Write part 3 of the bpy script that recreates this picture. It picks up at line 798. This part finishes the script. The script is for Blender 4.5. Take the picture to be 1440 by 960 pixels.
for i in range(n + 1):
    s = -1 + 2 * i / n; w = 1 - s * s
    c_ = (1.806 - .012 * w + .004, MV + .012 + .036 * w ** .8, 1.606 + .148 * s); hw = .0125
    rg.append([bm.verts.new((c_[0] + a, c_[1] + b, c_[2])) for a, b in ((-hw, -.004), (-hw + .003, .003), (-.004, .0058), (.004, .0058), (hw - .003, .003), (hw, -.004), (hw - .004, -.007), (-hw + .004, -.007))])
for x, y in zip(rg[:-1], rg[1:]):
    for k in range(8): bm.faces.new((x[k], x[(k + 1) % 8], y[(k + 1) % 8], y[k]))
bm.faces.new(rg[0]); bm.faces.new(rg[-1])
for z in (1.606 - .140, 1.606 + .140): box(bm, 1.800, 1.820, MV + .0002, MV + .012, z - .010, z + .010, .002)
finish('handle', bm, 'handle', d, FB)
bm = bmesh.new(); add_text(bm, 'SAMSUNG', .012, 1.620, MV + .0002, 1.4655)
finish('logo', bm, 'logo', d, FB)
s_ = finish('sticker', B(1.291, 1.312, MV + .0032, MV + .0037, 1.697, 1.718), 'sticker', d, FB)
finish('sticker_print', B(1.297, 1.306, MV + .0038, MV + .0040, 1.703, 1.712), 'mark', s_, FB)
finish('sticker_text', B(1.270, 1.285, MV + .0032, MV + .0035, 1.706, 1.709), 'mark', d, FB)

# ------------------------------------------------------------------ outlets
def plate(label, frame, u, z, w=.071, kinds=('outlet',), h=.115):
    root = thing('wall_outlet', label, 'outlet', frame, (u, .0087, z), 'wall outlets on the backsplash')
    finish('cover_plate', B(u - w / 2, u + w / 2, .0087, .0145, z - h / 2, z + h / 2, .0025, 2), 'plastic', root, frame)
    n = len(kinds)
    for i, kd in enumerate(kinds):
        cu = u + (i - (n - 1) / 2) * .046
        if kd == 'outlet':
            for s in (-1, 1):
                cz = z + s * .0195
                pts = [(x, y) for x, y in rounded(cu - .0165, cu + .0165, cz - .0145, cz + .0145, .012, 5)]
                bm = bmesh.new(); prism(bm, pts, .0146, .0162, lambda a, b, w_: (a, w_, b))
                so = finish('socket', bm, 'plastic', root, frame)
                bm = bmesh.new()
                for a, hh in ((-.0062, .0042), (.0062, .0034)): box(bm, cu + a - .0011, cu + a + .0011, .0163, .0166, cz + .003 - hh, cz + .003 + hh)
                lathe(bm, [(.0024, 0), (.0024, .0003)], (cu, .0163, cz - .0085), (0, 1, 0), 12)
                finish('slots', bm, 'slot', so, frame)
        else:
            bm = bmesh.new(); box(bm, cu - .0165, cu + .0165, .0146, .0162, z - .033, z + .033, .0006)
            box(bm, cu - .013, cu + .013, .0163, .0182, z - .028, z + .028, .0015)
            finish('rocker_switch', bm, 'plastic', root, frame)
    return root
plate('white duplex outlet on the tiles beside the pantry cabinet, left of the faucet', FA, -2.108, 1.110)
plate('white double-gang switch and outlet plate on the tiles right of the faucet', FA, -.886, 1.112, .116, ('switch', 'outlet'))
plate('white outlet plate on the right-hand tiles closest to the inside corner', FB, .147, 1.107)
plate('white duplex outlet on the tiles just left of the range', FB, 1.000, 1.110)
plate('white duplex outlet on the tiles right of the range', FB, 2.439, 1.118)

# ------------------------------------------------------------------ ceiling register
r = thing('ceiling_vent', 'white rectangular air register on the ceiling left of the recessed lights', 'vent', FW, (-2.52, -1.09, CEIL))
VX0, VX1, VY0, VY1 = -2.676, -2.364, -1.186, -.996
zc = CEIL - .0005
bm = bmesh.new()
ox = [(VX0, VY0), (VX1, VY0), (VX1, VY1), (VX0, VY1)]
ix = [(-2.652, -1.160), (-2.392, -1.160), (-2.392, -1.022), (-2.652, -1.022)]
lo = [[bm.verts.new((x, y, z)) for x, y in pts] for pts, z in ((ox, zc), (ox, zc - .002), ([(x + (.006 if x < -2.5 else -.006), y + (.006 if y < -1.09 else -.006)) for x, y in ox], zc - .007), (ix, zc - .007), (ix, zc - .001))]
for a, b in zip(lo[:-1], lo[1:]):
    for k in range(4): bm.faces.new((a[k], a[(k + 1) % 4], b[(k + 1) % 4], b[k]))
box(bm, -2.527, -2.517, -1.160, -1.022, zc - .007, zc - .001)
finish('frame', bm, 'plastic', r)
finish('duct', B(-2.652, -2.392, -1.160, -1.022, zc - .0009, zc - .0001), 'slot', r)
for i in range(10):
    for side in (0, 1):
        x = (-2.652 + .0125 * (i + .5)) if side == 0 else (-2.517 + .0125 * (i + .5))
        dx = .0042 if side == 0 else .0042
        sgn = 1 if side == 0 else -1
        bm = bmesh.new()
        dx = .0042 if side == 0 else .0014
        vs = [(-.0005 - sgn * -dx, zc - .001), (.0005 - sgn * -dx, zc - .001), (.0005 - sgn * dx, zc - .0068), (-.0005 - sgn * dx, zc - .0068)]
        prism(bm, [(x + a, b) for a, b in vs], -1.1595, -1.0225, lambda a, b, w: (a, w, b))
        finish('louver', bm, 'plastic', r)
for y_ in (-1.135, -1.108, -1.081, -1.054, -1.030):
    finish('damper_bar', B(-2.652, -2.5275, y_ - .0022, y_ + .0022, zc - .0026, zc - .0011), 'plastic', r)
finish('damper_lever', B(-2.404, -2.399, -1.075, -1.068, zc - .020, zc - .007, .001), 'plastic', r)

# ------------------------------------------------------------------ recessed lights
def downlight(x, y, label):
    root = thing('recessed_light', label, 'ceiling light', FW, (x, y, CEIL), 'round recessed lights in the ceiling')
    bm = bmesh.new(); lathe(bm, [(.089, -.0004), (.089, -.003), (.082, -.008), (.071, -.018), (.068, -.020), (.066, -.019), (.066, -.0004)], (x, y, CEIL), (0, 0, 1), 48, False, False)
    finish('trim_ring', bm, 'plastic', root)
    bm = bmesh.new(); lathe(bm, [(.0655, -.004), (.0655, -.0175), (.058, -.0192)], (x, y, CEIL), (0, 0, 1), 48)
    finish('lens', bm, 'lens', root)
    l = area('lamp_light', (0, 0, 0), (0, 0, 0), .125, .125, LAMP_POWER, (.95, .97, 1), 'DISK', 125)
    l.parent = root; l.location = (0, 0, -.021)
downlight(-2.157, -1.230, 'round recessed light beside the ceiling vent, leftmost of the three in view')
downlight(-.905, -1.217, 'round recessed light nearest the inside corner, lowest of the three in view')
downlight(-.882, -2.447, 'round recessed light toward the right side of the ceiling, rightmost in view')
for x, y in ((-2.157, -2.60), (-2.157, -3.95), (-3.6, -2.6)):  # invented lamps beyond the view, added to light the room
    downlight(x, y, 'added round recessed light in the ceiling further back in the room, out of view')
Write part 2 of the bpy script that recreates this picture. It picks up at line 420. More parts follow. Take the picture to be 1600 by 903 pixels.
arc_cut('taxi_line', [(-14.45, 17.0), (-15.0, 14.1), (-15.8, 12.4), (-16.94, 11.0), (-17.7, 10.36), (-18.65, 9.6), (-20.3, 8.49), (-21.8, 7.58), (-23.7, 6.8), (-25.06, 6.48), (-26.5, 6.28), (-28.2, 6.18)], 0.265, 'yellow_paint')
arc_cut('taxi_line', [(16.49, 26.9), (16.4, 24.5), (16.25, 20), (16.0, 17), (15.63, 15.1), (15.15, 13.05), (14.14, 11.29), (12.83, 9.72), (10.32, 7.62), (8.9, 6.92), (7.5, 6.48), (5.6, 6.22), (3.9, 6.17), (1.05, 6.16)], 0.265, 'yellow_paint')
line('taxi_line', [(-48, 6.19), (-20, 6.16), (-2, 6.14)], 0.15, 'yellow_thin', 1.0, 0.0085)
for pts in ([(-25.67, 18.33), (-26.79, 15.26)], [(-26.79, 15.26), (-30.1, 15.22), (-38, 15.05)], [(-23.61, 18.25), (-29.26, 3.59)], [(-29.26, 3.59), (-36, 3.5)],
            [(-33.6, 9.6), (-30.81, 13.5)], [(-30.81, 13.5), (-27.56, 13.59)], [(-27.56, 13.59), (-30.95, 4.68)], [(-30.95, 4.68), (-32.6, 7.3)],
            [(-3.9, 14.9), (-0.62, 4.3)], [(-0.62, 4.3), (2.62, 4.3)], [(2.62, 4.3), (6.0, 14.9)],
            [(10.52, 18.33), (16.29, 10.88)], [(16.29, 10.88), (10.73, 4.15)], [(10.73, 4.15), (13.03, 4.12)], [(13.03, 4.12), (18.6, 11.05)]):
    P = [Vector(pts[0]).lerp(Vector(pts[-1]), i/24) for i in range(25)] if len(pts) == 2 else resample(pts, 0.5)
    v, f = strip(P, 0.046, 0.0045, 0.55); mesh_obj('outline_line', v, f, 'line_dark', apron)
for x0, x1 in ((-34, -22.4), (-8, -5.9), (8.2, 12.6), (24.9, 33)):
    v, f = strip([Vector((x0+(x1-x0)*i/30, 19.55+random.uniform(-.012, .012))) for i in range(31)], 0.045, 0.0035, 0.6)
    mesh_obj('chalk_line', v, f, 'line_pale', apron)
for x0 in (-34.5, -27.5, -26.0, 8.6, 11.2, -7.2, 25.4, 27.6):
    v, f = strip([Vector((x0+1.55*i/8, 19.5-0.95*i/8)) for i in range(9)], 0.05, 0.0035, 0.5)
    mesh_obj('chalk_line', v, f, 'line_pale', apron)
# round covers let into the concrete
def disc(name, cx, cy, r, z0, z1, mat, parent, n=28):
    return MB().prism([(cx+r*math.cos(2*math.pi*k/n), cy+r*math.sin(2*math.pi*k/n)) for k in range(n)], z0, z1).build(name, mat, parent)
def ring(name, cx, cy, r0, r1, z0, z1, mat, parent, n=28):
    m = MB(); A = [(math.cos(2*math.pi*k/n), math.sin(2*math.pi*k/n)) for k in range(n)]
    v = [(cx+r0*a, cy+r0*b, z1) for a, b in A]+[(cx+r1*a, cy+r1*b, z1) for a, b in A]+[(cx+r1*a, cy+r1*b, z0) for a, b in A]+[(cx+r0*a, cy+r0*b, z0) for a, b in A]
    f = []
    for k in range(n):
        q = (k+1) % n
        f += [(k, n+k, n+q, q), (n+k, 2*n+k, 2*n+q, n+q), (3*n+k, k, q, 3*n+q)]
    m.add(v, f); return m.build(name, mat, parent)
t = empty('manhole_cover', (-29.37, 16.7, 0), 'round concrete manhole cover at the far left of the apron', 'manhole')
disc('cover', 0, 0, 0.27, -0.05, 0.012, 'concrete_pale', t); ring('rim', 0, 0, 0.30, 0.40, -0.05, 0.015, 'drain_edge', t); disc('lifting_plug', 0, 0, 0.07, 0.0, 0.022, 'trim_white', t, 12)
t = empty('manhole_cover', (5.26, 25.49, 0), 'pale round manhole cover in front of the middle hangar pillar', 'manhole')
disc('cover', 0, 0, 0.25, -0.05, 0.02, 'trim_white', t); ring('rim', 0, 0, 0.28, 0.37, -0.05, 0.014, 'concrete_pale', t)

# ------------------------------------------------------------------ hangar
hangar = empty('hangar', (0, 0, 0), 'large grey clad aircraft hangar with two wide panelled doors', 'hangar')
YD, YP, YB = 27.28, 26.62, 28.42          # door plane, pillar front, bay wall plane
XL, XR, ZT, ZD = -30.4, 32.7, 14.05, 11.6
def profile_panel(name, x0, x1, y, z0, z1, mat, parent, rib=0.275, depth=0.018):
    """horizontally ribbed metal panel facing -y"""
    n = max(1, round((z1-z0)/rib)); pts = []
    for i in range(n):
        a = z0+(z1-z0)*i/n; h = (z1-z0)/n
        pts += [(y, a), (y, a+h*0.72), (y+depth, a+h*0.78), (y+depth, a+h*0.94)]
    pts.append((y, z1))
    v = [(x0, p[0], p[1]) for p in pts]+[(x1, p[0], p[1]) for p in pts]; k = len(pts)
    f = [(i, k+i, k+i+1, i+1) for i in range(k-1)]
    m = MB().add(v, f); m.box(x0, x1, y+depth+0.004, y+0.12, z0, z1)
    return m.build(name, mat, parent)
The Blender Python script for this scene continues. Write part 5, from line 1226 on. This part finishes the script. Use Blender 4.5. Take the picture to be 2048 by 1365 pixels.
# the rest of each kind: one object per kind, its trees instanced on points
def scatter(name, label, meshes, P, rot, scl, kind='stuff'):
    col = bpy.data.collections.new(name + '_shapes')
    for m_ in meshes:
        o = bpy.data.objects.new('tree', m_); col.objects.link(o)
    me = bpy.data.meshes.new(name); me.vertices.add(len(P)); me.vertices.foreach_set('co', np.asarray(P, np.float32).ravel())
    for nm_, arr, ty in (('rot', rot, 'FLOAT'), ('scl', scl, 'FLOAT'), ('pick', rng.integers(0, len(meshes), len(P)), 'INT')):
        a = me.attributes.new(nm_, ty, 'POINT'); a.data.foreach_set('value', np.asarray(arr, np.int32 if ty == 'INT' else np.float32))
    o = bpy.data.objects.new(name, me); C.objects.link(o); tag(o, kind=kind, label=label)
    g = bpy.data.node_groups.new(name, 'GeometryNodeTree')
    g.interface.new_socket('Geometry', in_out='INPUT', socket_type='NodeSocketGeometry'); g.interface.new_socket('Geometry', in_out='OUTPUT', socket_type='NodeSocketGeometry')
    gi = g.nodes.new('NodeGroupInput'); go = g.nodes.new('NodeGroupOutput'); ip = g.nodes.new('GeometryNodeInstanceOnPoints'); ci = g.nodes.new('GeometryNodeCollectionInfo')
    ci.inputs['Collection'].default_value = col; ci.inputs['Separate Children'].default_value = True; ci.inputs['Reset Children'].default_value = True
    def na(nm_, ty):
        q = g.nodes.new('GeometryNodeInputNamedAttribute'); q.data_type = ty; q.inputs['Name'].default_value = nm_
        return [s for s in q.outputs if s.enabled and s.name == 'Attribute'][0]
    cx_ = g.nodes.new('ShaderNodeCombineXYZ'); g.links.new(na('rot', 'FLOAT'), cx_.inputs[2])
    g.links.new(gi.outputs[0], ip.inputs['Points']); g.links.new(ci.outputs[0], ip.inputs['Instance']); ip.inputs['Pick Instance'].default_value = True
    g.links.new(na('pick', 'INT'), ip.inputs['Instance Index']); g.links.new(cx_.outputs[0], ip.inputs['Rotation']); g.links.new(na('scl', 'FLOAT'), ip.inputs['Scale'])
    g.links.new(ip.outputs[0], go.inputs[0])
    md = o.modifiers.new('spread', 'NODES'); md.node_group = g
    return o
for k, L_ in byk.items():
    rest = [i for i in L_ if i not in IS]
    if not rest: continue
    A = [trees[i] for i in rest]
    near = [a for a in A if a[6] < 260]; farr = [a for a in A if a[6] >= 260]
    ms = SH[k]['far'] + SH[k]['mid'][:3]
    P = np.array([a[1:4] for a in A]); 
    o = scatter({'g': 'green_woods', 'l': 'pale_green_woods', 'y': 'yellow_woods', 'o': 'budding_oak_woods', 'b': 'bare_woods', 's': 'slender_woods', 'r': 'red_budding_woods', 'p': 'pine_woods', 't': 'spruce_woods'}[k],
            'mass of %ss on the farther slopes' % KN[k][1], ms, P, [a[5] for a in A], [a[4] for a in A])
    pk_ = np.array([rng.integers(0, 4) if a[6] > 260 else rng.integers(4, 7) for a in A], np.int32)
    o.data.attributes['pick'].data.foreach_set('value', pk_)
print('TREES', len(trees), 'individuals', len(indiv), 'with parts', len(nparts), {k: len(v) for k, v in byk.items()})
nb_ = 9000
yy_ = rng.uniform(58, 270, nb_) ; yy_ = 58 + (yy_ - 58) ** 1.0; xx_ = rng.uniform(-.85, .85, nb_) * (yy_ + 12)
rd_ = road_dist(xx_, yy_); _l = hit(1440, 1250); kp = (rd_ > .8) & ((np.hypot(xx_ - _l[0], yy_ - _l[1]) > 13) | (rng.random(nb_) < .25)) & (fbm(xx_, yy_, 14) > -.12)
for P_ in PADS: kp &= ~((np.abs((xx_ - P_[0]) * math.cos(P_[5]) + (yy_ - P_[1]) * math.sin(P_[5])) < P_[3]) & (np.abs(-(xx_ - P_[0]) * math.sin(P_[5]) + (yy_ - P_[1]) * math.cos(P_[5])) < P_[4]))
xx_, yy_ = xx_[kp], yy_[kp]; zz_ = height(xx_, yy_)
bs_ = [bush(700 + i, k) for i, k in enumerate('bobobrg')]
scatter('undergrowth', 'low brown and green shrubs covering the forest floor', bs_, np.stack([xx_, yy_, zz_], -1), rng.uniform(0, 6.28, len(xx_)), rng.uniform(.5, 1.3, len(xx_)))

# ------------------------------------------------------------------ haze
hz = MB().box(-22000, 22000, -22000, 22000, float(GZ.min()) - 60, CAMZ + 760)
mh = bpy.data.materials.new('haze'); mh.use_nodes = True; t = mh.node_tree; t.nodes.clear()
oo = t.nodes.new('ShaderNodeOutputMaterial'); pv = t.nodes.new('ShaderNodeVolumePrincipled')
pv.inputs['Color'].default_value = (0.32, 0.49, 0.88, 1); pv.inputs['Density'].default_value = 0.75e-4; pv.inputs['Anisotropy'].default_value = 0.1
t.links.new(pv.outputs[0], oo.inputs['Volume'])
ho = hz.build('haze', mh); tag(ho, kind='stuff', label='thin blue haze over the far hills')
○ ○ ○ ○ ○
Lines from the beginning of the data above through the line containing "finish('sticker_text', B(1.270, 1.285, MV" are to be returned exactly, and no others.

### Written response
Write part 3 of the bpy script that recreates this picture. It picks up at line 798. This part finishes the script. The script is for Blender 4.5. Take the picture to be 1440 by 960 pixels.
for i in range(n + 1):
    s = -1 + 2 * i / n; w = 1 - s * s
    c_ = (1.806 - .012 * w + .004, MV + .012 + .036 * w ** .8, 1.606 + .148 * s); hw = .0125
    rg.append([bm.verts.new((c_[0] + a, c_[1] + b, c_[2])) for a, b in ((-hw, -.004), (-hw + .003, .003), (-.004, .0058), (.004, .0058), (hw - .003, .003), (hw, -.004), (hw - .004, -.007), (-hw + .004, -.007))])
for x, y in zip(rg[:-1], rg[1:]):
    for k in range(8): bm.faces.new((x[k], x[(k + 1) % 8], y[(k + 1) % 8], y[k]))
bm.faces.new(rg[0]); bm.faces.new(rg[-1])
for z in (1.606 - .140, 1.606 + .140): box(bm, 1.800, 1.820, MV + .0002, MV + .012, z - .010, z + .010, .002)
finish('handle', bm, 'handle', d, FB)
bm = bmesh.new(); add_text(bm, 'SAMSUNG', .012, 1.620, MV + .0002, 1.4655)
finish('logo', bm, 'logo', d, FB)
s_ = finish('sticker', B(1.291, 1.312, MV + .0032, MV + .0037, 1.697, 1.718), 'sticker', d, FB)
finish('sticker_print', B(1.297, 1.306, MV + .0038, MV + .0040, 1.703, 1.712), 'mark', s_, FB)
finish('sticker_text', B(1.270, 1.285, MV + .0032, MV + .0035, 1.706, 1.709), 'mark', d, FB)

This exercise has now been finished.